Superman is shown to represent “the very best in humanity” and the very best includes “incredible strength, invulnerability, [and] heightened senses.” This would seem to imply that men of our world should strive to be like Superman, to be this over-testosterone-ed alien, who, though he is not human, represents humanity. Other male superheroes are described by Marvel Comics like Dare Devil having “senses [functioning] with superhuman sharpness…a relentless avenger of justice,” or The Human Torch’s activities including, “tormenting his teammate, the Thing – when he’s not chasing skirt in one of his souped-up hot rods!” (

Here, the creators were describing the heroes’ physical prowess and the heterosexual tendencies of the Human Torch. It all points to them being the strong male. It implies that heterosexuality is important and should be imitated, as well as being strong with sharp senses and they must be a seeker of justice.

How They Talk

Of course, it is not only the text about the heroes that implies a definite gender role. In RH Robbins’ chapter on the Cultural Construction of Identity, Robbins mentions how Linguist Robin Lakoff “was one of the first to draw attention to the way that a woman’s identity in society influences how she speaks” (Robbins, 2006, pg 205). This same idea is extremely evident in the dialogue in many comics. Lakoff says women are “constrained to minimize their expressions with…tag questions…rising intonations…the use of hedges…[and] indirection” (Robbins, 2006, pg 205). In Ultimate X-Men Vol. 3: World Tour, a graphic novel compilation of 8 X-Men serial comics, both Jean Gray and Storm frequently minimize their expressions (Miller, 2002).

Jean Gray ads tag questions like, “You don’t think he might have, you know, gone over to the other side or anything, do you?” and “it’s highly unlikely we’re both off the mark, right?” Storm on the other hand used hedges more frequently like, “Somebody call an ambulance! I don’t think Bobby’s breathing here!!” Instead of saying “Bobby’s not breathing,” Storm adds a hedge to leave an opening for someone to affirm what she is saying. These qualifiers in the super heroine’s language appear to mark them with the “relative powerlessness of women, stemming form their relatively weak social position” (Robbins, 2006, pg 205).

Of course, occasionally the content of their conversations also sheds light on the respective gender roles and sexuality. The obvious ones are when the specific genders are separate. When Jean Gray and Storm are discussing Professor Xavier’s book, Storm says, “I saw the chapter on ‘a mutant alternative to boom-and-bust economics’ and went straight back to Cosmo and People Magazine, girlfriend,” which implies that women do not or should not have an interest in such highly academic matters (Miller, 2002).

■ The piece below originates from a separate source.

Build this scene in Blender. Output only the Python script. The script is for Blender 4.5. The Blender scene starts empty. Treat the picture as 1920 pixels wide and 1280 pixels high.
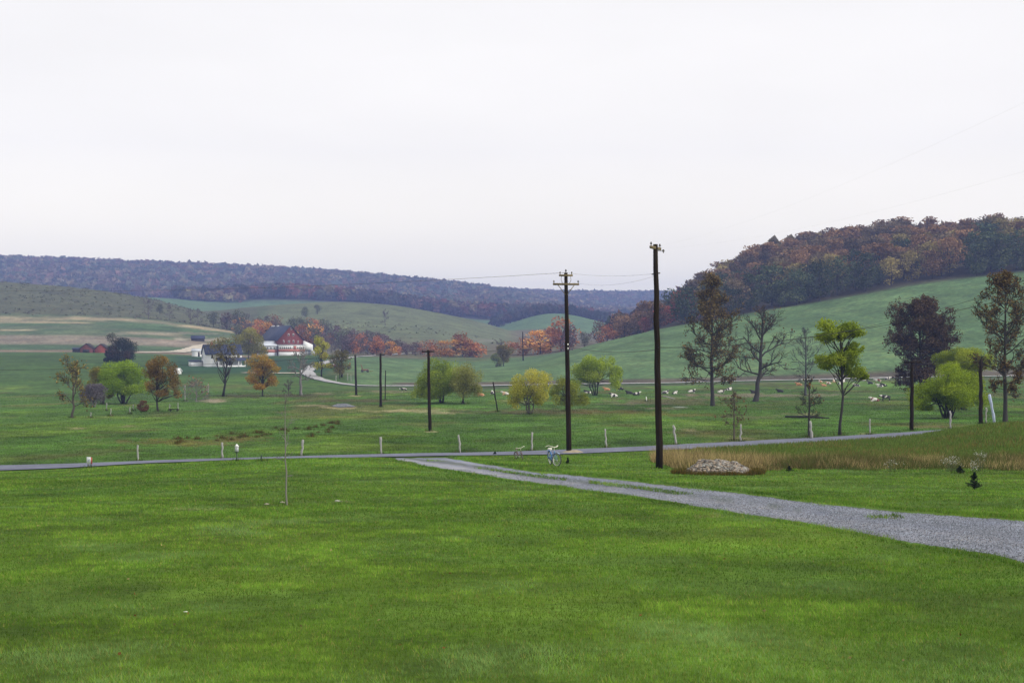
import bpy, bmesh, math, random
import numpy as np
from math import radians as R, sin, cos, pi, sqrt
from mathutils import Vector, Matrix

S = bpy.context.scene
COL = S.collection
# ------------------------------------------------------------------ camera, sky, sun, exposure
EYE = 1.65
FPX = 2490.0            # focal length in pixels of the 1920 px wide picture
cam_d = bpy.data.cameras.new('camera')
cam_d.sensor_width = 36.0
cam_d.lens = FPX / 1920.0 * 36.0
cam_d.clip_start = 0.1
cam_d.clip_end = 12000
cam = bpy.data.objects.new('camera', cam_d)
cam.location = (0, 0, EYE)
cam.rotation_euler = (R(90), 0, 0)
COL.objects.link(cam)
S.camera = cam

SUN_EL, SUN_AZ = 36.0, 118.0       # azimuth clockwise from +Y (view direction)
W = bpy.data.worlds.new("World")
S.world = W
W.use_nodes = True
nt = W.node_tree
nt.nodes.clear()
def wn(t, **k):
    n = nt.nodes.new(t)
    for a, b in k.items():
        setattr(n, a, b)
    return n
out = wn('ShaderNodeOutputWorld')
sky = wn('ShaderNodeTexSky', sky_type='NISHITA')
sky.sun_disc = False
sky.sun_elevation = R(SUN_EL)
sky.sun_rotation = R(SUN_AZ)
sky.air_density = 1.2
sky.dust_density = 3.0
bg1 = wn('ShaderNodeBackground')
bg1.inputs['Strength'].default_value = 0.09
nt.links.new(sky.outputs[0], bg1.inputs['Color'])
tc = wn('ShaderNodeTexCoord')
sep = wn('ShaderNodeSeparateXYZ')
nt.links.new(tc.outputs['Generated'], sep.inputs[0])
ramp = wn('ShaderNodeValToRGB')            # cloud layer: cool towards the horizon, warm white above
ramp.color_ramp.elements[0].position = 0.03
ramp.color_ramp.elements[0].color = (1.72, 1.58, 1.16, 1)
ramp.color_ramp.elements[1].position = 0.40
ramp.color_ramp.elements[1].color = (0.955, 0.94, 0.895, 1)
for ps_, cl_ in ((0.07, (1.42, 1.32, 1.08, 1)), (0.14, (1.14, 1.09, 1.005, 1)), (0.24, (1.04, 1.005, 0.955, 1))):
    ramp.color_ramp.elements.new(ps_).color = cl_
nt.links.new(sep.outputs['Z'], ramp.inputs[0])
nz = wn('ShaderNodeTexNoise')
nz.inputs['Scale'].default_value = 2.3
nz.inputs['Detail'].default_value = 4
mp = wn('ShaderNodeMapping')
mp.inputs['Scale'].default_value = (1, 1, 3.5)
nt.links.new(tc.outputs['Generated'], mp.inputs[0])
nt.links.new(mp.outputs[0], nz.inputs['Vector'])
mr = wn('ShaderNodeMapRange')
mr.inputs['From Min'].default_value = 0.3
mr.inputs['From Max'].default_value = 0.7
mr.inputs['To Min'].default_value = 0.93
mr.inputs['To Max'].default_value = 1.02
nt.links.new(nz.outputs[0], mr.inputs[0])
bg2 = wn('ShaderNodeBackground')
nt.links.new(ramp.outputs[0], bg2.inputs['Color'])
nt.links.new(mr.outputs[0], bg2.inputs['Strength'])
mixw = wn('ShaderNodeMixShader')
mixw.inputs[0].default_value = 0.9
nt.links.new(bg1.outputs[0], mixw.inputs[1])
nt.links.new(bg2.outputs[0], mixw.inputs[2])
nt.links.new(mixw.outputs[0], out.inputs['Surface'])

sun_d = bpy.data.lights.new('sun', 'SUN')
sun_d.energy = 2.5
sun_d.angle = R(6)
sun_d.color = (1.0, 0.94, 0.85)
sun = bpy.data.objects.new('sun', sun_d)
sdir = Vector((sin(R(SUN_AZ)) * cos(R(SUN_EL)), cos(R(SUN_AZ)) * cos(R(SUN_EL)), sin(R(SUN_EL))))
sun.rotation_euler = sdir.to_track_quat('Z', 'Y').to_euler()
sun.location = (30, -30, 60)
COL.objects.link(sun)

S.view_settings.view_transform = 'Standard'
S.view_settings.look = 'None'
S.view_settings.exposure = 0.2
S.view_settings.gamma = 1.0
S.cycles.max_bounces = 6
S.cycles.diffuse_bounces = 3
S.cycles.volume_bounces = 0
S.cycles.use_denoising = True
S.cycles.use_adaptive_sampling = False
S.cycles.transparent_max_bounces = 8

# ------------------------------------------------------------------ helpers
RNG = np.random.default_rng(7)

def mesh_np(name, V, F, mat, tint=None, smooth=False, mids=None):
    """V (n,3); F list of int arrays (each m x k) ; one mesh"""
    V = np.asarray(V, dtype=np.float32)
    if not isinstance(F, (list, tuple)):
        F = [F]
    F = [np.asarray(f, dtype=np.int32) for f in F if len(f)]
    me = bpy.data.meshes.new(name)
    me.vertices.add(len(V))
    me.vertices.foreach_set('co', V.ravel())
    li = np.concatenate([f.ravel() for f in F])
    tot = np.concatenate([np.full(len(f), f.shape[1], dtype=np.int32) for f in F])
    st = np.concatenate([[0], np.cumsum(tot)[:-1]]).astype(np.int32)
    me.loops.add(len(li))
    me.loops.foreach_set('vertex_index', li)
    me.polygons.add(len(tot))
    me.polygons.foreach_set('loop_start', st)
    me.polygons.foreach_set('loop_total', tot)
    if smooth:
        me.polygons.foreach_set('use_smooth', np.ones(len(tot), dtype=bool))
    if mids is not None:
        me.polygons.foreach_set('material_index', np.asarray(mids, dtype=np.int32))
    me.update(calc_edges=True)
    if tint is not None:
        t = np.asarray(tint, dtype=np.float32)
        if t.shape[1] == 3:
            t = np.concatenate([t, np.ones((len(t), 1), np.float32)], 1)
        a = me.color_attributes.new('tint', 'FLOAT_COLOR', 'POINT')
        a.data.foreach_set('color', t.ravel())
    for m in (mat if isinstance(mat, (list, tuple)) else [mat]):
        me.materials.append(m)
    return me

def link(name, me, parent=None, loc=None):
    o = bpy.data.objects.new(name, me)
    COL.objects.link(o)
    if parent:
        o.parent = parent
    if loc is not None:
        o.location = loc
    return o

def tag(o, label=None, cat=None, group=None, kind=None):
    if label: o['label'] = label
    if cat: o['category'] = cat
    if group: o['group'] = group
    if kind: o['kind'] = kind
    return o

def thing(name, label, cat, loc, rz=0.0, group=None):
    o = bpy.data.objects.new(name, None)
    o.empty_display_size = 0.3
    COL.objects.link(o)
    o.location = loc
    o.rotation_euler = (0, 0, rz)
    return tag(o, label, cat, group)

class MB:
    """collects shapes into one mesh"""
    def __init__(s):
        s.V = []; s.F = {3: [], 4: []}; s.T = []; s.n = 0
    def add(s, V, F, t=None):
        V = np.asarray(V, float)
        for f in (F if isinstance(F, list) else [F]):
            f = np.asarray(f)
            if len(f): s.F[f.shape[1]].append(f + s.n)
        s.V.append(V); s.n += len(V)
        s.T.append(np.tile(np.asarray(t if t is not None else (1, 1, 1), float), (len(V), 1)) if (t is None or np.ndim(t) == 1) else np.asarray(t))
        return s
    def box(s, c, d, rz=0.0, t=None):
        x, y, z = np.array(d) / 2.0
        V = np.array([(-x, -y, -z), (x, -y, -z), (x, y, -z), (-x, y, -z), (-x, -y, z), (x, -y, z), (x, y, z), (-x, y, z)])
        if rz:
            V = V @ np.array([[cos(rz), sin(rz), 0], [-sin(rz), cos(rz), 0], [0, 0, 1]])
        F = np.array([(0, 3, 2, 1), (4, 5, 6, 7), (0, 1, 5, 4), (1, 2, 6, 5), (2, 3, 7, 6), (3, 0, 4, 7)])
        return s.add(V + np.array(c), F, t)
    def tube(s, pts, rad, n=6, t=None, cap=True):
        pts = np.asarray(pts, float)
        k = len(pts)
        rad = np.broadcast_to(np.asarray(rad, float), (k,))
        tg = np.gradient(pts, axis=0)
        tg /= np.linalg.norm(tg, axis=1)[:, None] + 1e-9
        ref = np.array([0.0, 0, 1.0]) if abs(tg[:, 2]).mean() < 0.85 else np.array([1.0, 0.13, 0])
        a = np.cross(tg, ref); a /= np.linalg.norm(a, axis=1)[:, None] + 1e-9
        b = np.cross(tg, a)
        ang = np.arange(n) / n * 2 * pi
        V = pts[:, None, :] + rad[:, None, None] * (np.cos(ang)[None, :, None] * a[:, None, :] + np.sin(ang)[None, :, None] * b[:, None, :])
        V = V.reshape(-1, 3)
        i, j = np.meshgrid(np.arange(k - 1), np.arange(n), indexing='ij')
        j2 = (j + 1) % n
        F = np.stack([i * n + j, (i + 1) * n + j, (i + 1) * n + j2, i * n + j2], -1).reshape(-1, 4)
        fs = [F]
        if cap:
            V = np.concatenate([V, pts[[0]], pts[[-1]]])
            jj = np.arange(n); jn = (jj + 1) % n
            fs.append(np.stack([np.full(n, k * n), jj, jn], -1))
            fs.append(np.stack([np.full(n, k * n + 1), (k - 1) * n + jn, (k - 1) * n + jj], -1))
        return s.add(V, fs, t)
    def poly(s, P, thick, t=None):
        """a flat polygon (list of 3d points, convex or not) made a slab by moving along vector thick"""
        P = np.asarray(P, float); n = len(P)
        V = np.concatenate([P, P + np.asarray(thick)])
        j = np.arange(n); jn = (j + 1) % n
        side = np.stack([j, jn, jn + n, j + n], -1)
        fan = np.array([(0, i, i + 1) for i in range(1, n - 1)])
        return s.add(V, [side, fan[:, ::-1], fan + n], t)
    def mesh(s, name, mat, smooth=False, tint=True):
        V = np.concatenate(s.V)
        F = [np.concatenate(f) for f in s.F.values() if f]
        return mesh_np(name, V, F, mat, np.concatenate(s.T) if tint else None, smooth)
    def build(s, name, mat, parent=None, smooth=False, loc=None):
        return link(name, s.mesh(name, mat, smooth), parent, loc)

# numpy value noise
_lat = np.random.default_rng(3).random((256, 256))
def vnoise(x, y):
    xi = np.floor(x).astype(int); yi = np.floor(y).astype(int)
    fx = x - xi; fy = y - yi
    fx = fx * fx * (3 - 2 * fx); fy = fy * fy * (3 - 2 * fy)
    g = lambda a, b: _lat[a & 255, b & 255]
    return (g(xi, yi) * (1 - fx) + g(xi + 1, yi) * fx) * (1 - fy) + (g(xi, yi + 1) * (1 - fx) + g(xi + 1, yi + 1) * fx) * fy
def fbm(x, y, o=4):
    s = 0; a = 0.5; n = 0
    for k in range(o):
        s = s + a * vnoise(x + 17.3 * k, y - 9.1 * k); n += a
        x = x * 2.03; y = y * 2.03; a *= 0.5
    return s / n

# ------------------------------------------------------------------ materials
def nodes_mat(name):
    m = bpy.data.materials.new(name)
    m.use_nodes = True
    t = m.node_tree
    return m, t, t.nodes['Principled BSDF']

def noise_node(t, scale, detail=4, rough=0.55, vec=None, stretch=None):
    n = t.nodes.new('ShaderNodeTexNoise')
    n.inputs['Scale'].default_value = scale
    n.inputs['Detail'].default_value = detail
    n.inputs['Roughness'].default_value = rough
    if vec is not None:
        if stretch:
            mpn = t.nodes.new('ShaderNodeMapping')
            mpn.inputs['Scale'].default_value = stretch
            t.links.new(vec, mpn.inputs[0]); vec = mpn.outputs[0]
        t.links.new(vec, n.inputs['Vector'])
    return n.outputs[0]

def maprange(t, v, a, b, c, d):
    n = t.nodes.new('ShaderNodeMapRange')
    n.inputs['From Min'].default_value = a; n.inputs['From Max'].default_value = b
    n.inputs['To Min'].default_value = c; n.inputs['To Max'].default_value = d
    t.links.new(v, n.inputs[0])
    return n.outputs[0]

def mixcol(t, fac, a, b, mode='MIX'):
    n = t.nodes.new('ShaderNodeMix')
    n.data_type = 'RGBA'; n.blend_type = mode
    for sock, v in ((n.inputs[0], fac), (n.inputs[6], a), (n.inputs[7], b)):
        if isinstance(v, (int, float)): sock.default_value = v
        elif isinstance(v, tuple): sock.default_value = (*v, 1)
        else: t.links.new(v, sock)
    return n.outputs[2]

def mul(t, col, v):
    n = t.nodes.new('ShaderNodeVectorMath'); n.operation = 'SCALE'
    t.links.new(col, n.inputs[0]); t.links.new(v, n.inputs['Scale'])
    return n.outputs[0]

def coords(t, kind='Object'):
    return t.nodes.new('ShaderNodeTexCoord').outputs[kind]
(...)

For the men, during a scene where Professor Xavier is grading their attempts at crime solving, there are two full pages of argument between the male teams as to who had the better bust; Wolverine, Bobby, and Colossus who busted a multi-million dollar drug ring and “maimed, killed, or disfigured over twenty human beings in a blaze of Adamantium Fury,” or Cyclops and Beast who broke up some muggers, checked two guys into rehab and made plans for the ex-muggers’ futures (Miller, 2002). The higher grade went to the team who did not kill anyone. But it was an argument about respective strengths and posturing.

Another instance where the content of the dialogue was a red flag for distinct sexism, was while Jean Gray was trying to save a plane load of people from a rogue mutant and she says, “We’re under attack, Scott [Cyclops]! Hold my hand! I’m trying to throw a force field around the plane!”(Miller, 2002). There was absolutely no reason for Cyclops to hold her hand; she does not need help for her psychic abilities, nor does she need to touch what she is shielding. It was merely for the support of a man that she needed his touch.

So both how the women talk and what both male and female superheroes talk about continues to reinforce the gender role stereo-types that the heroes fall into. The men posture and talk about their strength, whereas the female heroes mode of dialogue show them to be secondary to the males, and that they talk about things that downplay intelligence and cry out for support.